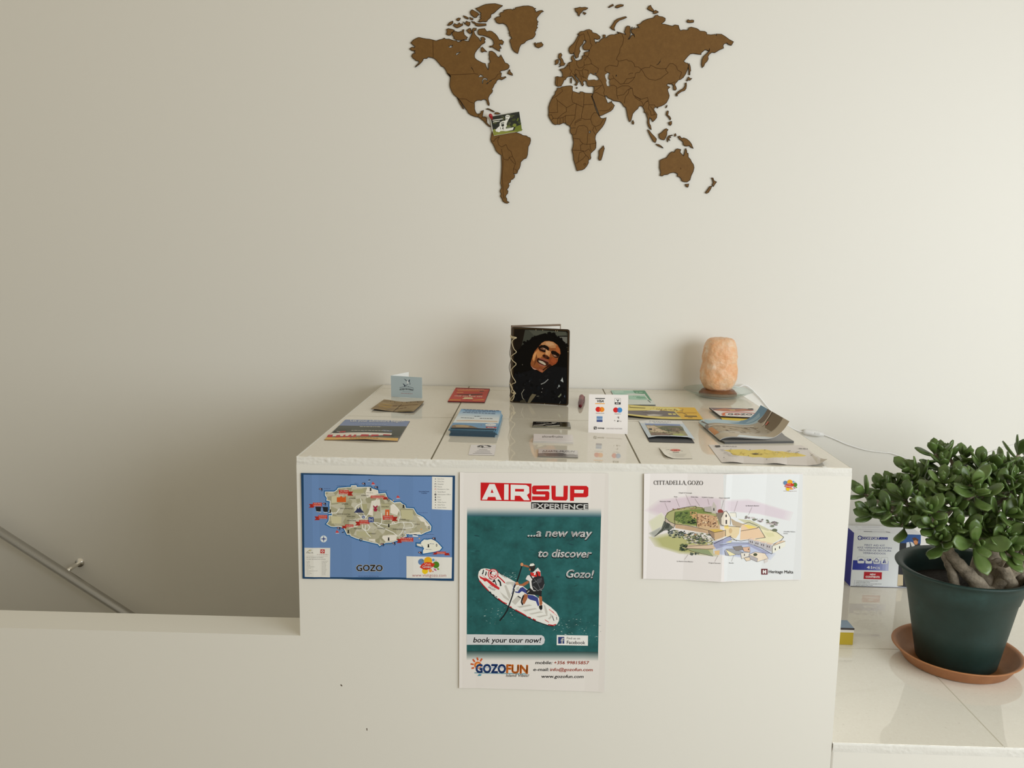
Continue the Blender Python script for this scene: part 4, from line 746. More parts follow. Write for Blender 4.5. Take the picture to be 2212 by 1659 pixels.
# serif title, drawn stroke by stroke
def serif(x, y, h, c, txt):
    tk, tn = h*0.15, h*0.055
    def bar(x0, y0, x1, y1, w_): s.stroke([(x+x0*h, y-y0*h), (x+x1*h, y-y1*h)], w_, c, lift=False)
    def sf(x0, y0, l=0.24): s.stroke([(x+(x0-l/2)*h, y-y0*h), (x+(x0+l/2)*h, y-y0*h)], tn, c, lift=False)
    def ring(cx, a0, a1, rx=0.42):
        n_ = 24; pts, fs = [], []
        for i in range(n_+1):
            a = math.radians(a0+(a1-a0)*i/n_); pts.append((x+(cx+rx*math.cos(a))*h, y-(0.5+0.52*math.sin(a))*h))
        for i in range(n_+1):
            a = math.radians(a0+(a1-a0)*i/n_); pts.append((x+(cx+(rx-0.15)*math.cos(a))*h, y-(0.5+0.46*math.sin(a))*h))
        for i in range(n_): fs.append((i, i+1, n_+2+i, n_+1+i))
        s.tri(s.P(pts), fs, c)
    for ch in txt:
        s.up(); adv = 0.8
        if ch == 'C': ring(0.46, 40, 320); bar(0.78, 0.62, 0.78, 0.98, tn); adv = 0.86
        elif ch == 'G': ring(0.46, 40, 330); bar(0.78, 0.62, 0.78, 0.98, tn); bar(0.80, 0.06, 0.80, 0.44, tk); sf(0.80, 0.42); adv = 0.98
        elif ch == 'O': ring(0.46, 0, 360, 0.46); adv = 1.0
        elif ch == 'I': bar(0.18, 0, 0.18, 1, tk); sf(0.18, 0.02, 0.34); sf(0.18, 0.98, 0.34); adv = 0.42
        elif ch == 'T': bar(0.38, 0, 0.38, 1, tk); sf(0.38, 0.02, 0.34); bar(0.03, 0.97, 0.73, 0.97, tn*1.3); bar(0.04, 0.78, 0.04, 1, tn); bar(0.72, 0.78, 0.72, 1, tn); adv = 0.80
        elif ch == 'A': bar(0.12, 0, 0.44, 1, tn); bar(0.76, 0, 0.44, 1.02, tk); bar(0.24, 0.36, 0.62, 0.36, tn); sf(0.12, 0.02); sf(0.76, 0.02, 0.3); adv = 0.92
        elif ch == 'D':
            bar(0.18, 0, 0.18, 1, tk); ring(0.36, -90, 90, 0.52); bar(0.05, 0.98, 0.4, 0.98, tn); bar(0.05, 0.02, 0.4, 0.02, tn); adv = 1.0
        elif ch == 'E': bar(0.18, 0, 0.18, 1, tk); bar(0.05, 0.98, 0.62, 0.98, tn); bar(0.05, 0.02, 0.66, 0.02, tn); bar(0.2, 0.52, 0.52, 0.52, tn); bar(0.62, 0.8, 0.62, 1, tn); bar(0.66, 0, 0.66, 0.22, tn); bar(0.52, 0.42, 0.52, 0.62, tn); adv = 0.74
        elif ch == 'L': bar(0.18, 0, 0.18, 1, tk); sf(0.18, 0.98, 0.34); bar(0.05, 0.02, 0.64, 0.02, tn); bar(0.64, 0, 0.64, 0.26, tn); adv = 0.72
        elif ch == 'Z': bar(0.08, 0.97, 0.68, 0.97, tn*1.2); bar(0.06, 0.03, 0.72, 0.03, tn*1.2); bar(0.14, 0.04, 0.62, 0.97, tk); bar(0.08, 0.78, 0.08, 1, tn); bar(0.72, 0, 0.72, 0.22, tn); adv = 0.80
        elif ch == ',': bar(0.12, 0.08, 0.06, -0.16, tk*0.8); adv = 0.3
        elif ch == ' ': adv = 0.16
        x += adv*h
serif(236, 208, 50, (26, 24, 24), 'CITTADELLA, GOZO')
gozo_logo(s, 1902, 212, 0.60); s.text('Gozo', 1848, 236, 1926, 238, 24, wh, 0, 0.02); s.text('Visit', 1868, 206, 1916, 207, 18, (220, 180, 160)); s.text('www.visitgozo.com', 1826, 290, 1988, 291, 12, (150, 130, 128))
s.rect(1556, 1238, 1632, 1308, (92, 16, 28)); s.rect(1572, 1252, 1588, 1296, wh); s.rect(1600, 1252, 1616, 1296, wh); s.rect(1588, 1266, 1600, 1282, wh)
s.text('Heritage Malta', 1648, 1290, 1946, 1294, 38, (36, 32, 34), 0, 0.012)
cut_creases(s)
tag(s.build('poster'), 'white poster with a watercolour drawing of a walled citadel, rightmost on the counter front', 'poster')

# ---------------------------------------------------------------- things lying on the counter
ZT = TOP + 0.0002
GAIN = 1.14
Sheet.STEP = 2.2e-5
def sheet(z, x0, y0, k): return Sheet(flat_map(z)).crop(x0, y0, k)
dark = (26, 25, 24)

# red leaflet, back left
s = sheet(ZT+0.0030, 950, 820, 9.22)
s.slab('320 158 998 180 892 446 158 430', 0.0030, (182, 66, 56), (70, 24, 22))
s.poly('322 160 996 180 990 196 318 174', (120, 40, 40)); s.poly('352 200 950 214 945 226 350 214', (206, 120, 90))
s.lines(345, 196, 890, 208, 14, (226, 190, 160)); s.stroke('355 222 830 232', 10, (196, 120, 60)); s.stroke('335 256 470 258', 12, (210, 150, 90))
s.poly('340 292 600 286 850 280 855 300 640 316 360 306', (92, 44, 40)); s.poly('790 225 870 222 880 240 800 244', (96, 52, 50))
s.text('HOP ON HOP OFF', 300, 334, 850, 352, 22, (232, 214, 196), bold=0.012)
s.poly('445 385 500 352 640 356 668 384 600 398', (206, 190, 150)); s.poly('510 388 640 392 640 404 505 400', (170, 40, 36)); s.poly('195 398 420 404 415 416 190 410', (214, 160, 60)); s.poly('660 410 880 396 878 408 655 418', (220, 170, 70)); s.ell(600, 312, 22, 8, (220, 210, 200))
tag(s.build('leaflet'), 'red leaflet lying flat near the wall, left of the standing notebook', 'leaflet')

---

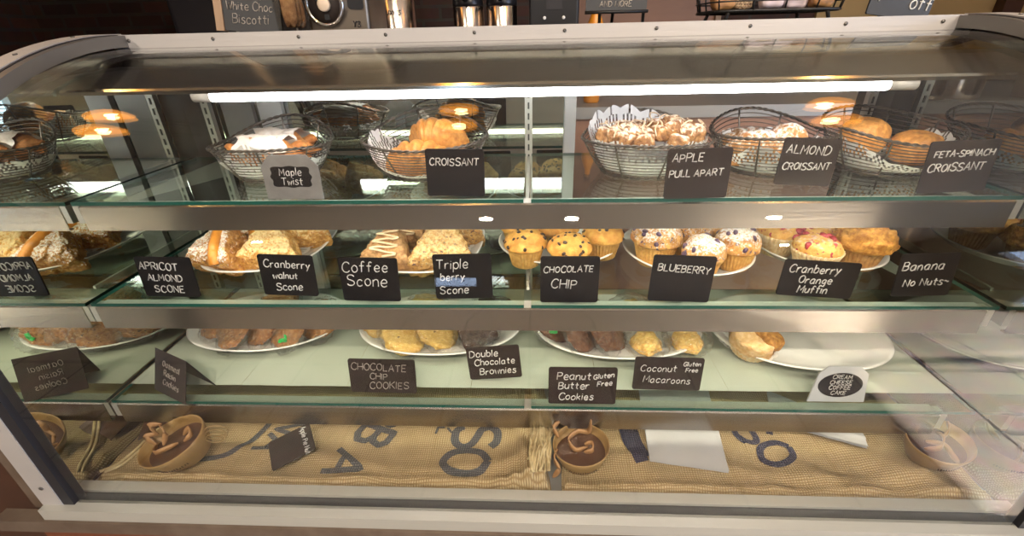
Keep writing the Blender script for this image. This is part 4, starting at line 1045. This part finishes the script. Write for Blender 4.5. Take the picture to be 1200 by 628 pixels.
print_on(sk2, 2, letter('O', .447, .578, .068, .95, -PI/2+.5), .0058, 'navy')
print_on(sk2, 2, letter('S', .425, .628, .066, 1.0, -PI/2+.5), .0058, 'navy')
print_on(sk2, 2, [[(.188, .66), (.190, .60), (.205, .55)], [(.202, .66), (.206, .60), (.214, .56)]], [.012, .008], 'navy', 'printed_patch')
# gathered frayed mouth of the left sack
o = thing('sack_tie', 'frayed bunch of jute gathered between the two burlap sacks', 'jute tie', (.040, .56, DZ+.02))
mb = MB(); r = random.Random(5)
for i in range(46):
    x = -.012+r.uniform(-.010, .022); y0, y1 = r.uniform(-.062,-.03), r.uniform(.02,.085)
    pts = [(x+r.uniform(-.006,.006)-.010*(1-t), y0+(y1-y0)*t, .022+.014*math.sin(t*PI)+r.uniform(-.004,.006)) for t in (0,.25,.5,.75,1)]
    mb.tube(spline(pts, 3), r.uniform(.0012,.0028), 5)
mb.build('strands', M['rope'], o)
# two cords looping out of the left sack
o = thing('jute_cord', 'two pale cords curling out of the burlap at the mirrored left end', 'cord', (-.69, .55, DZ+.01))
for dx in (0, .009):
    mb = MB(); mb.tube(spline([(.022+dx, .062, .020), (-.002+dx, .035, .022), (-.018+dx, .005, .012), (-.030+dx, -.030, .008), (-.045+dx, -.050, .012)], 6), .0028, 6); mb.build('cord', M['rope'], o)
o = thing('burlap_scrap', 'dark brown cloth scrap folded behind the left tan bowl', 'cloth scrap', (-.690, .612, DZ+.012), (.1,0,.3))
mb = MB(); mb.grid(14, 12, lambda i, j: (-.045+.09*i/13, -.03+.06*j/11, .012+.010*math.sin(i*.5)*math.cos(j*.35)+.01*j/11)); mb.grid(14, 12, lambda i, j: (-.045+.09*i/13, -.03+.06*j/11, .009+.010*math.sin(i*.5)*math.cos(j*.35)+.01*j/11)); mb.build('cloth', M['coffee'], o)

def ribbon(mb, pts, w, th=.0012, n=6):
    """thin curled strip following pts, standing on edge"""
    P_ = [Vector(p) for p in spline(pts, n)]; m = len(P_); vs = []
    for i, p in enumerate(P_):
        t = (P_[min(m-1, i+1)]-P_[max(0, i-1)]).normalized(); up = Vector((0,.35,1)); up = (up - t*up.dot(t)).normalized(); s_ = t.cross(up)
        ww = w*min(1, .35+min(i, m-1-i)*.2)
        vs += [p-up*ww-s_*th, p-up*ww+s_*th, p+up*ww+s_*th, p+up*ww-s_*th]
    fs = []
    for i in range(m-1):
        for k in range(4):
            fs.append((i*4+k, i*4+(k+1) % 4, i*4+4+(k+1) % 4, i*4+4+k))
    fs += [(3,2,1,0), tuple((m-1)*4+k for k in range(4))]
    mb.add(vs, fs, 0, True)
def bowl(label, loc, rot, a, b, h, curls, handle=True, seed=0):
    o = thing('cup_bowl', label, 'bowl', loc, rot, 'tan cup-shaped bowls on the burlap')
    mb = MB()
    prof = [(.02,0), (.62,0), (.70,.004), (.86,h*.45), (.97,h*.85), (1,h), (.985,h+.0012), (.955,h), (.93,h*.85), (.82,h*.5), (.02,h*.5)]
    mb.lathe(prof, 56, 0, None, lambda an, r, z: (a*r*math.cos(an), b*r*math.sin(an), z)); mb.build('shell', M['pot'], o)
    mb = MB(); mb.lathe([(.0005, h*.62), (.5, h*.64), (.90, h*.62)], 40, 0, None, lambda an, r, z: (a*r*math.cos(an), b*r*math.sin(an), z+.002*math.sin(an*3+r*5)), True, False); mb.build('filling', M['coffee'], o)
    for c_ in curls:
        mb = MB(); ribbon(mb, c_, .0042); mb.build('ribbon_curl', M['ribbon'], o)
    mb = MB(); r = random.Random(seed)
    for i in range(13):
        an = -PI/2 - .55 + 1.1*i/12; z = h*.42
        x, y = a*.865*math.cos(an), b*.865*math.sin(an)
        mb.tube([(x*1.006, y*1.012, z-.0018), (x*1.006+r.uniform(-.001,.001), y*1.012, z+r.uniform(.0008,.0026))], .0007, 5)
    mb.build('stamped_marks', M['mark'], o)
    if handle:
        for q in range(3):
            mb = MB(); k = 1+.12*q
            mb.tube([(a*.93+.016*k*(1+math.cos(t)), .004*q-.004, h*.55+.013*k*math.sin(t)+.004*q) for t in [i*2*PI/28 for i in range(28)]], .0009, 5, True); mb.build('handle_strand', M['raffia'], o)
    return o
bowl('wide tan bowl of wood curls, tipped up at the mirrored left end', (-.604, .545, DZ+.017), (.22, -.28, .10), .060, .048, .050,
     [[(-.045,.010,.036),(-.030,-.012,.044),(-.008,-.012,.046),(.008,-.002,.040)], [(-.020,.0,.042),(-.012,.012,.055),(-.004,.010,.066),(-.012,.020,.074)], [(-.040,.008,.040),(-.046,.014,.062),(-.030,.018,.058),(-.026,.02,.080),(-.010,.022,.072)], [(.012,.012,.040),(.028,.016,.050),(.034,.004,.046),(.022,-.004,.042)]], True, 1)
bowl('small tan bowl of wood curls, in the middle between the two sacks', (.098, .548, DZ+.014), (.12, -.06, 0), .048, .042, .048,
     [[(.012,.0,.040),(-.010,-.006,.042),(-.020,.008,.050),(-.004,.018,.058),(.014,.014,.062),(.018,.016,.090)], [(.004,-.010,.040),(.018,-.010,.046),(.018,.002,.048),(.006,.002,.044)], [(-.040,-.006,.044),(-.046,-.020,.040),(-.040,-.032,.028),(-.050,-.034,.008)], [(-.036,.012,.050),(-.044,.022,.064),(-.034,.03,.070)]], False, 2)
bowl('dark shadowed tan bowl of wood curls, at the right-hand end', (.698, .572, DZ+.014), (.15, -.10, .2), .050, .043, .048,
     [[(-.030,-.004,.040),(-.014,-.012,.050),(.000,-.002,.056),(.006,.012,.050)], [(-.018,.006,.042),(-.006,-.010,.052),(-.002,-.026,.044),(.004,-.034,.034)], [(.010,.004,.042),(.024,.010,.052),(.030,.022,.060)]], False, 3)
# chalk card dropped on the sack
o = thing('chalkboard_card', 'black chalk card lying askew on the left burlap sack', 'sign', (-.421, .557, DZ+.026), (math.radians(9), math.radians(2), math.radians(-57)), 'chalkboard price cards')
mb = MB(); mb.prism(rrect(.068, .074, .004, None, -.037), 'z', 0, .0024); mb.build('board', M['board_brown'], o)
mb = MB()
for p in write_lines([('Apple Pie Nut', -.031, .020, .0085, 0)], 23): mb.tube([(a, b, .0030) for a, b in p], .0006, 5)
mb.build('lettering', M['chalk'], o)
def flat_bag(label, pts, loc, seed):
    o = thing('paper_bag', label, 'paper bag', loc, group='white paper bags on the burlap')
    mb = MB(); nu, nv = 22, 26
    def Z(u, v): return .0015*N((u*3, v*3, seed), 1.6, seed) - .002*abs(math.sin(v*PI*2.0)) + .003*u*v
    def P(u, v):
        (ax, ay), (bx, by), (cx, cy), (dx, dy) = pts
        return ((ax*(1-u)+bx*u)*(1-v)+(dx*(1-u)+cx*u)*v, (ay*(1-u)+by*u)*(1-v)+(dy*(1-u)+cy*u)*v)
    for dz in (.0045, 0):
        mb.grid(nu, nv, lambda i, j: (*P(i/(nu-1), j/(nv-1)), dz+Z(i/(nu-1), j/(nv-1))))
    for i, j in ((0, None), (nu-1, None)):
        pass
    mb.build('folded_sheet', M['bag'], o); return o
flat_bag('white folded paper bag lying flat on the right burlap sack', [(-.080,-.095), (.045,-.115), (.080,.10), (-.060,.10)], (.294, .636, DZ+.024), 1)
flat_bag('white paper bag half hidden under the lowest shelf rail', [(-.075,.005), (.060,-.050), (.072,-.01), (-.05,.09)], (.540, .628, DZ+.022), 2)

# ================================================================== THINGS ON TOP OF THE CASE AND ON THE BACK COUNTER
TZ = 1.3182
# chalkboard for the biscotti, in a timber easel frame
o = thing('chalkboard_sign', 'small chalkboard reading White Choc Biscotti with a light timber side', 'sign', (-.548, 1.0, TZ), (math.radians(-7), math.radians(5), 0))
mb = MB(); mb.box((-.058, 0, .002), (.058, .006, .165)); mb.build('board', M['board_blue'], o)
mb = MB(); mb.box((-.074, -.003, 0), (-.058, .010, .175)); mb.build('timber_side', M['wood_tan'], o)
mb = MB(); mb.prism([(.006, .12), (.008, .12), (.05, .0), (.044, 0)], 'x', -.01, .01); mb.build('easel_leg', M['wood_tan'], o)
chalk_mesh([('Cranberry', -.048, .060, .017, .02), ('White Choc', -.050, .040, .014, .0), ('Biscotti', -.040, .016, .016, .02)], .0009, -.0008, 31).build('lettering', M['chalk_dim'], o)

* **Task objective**
Among the lines above, find the one with "Keep writing the" and the one with "mb = MB(); mb.grid(14, 12, lambda". Quote both and everything between them, exactly.

* **Expected answer**
Keep writing the Blender script for this image. This is part 4, starting at line 1045. This part finishes the script. Write for Blender 4.5. Take the picture to be 1200 by 628 pixels.
print_on(sk2, 2, letter('O', .447, .578, .068, .95, -PI/2+.5), .0058, 'navy')
print_on(sk2, 2, letter('S', .425, .628, .066, 1.0, -PI/2+.5), .0058, 'navy')
print_on(sk2, 2, [[(.188, .66), (.190, .60), (.205, .55)], [(.202, .66), (.206, .60), (.214, .56)]], [.012, .008], 'navy', 'printed_patch')
# gathered frayed mouth of the left sack
o = thing('sack_tie', 'frayed bunch of jute gathered between the two burlap sacks', 'jute tie', (.040, .56, DZ+.02))
mb = MB(); r = random.Random(5)
for i in range(46):
    x = -.012+r.uniform(-.010, .022); y0, y1 = r.uniform(-.062,-.03), r.uniform(.02,.085)
    pts = [(x+r.uniform(-.006,.006)-.010*(1-t), y0+(y1-y0)*t, .022+.014*math.sin(t*PI)+r.uniform(-.004,.006)) for t in (0,.25,.5,.75,1)]
    mb.tube(spline(pts, 3), r.uniform(.0012,.0028), 5)
mb.build('strands', M['rope'], o)
# two cords looping out of the left sack
o = thing('jute_cord', 'two pale cords curling out of the burlap at the mirrored left end', 'cord', (-.69, .55, DZ+.01))
for dx in (0, .009):
    mb = MB(); mb.tube(spline([(.022+dx, .062, .020), (-.002+dx, .035, .022), (-.018+dx, .005, .012), (-.030+dx, -.030, .008), (-.045+dx, -.050, .012)], 6), .0028, 6); mb.build('cord', M['rope'], o)
o = thing('burlap_scrap', 'dark brown cloth scrap folded behind the left tan bowl', 'cloth scrap', (-.690, .612, DZ+.012), (.1,0,.3))
mb = MB(); mb.grid(14, 12, lambda i, j: (-.045+.09*i/13, -.03+.06*j/11, .012+.010*math.sin(i*.5)*math.cos(j*.35)+.01*j/11)); mb.grid(14, 12, lambda i, j: (-.045+.09*i/13, -.03+.06*j/11, .009+.010*math.sin(i*.5)*math.cos(j*.35)+.01*j/11)); mb.build('cloth', M['coffee'], o)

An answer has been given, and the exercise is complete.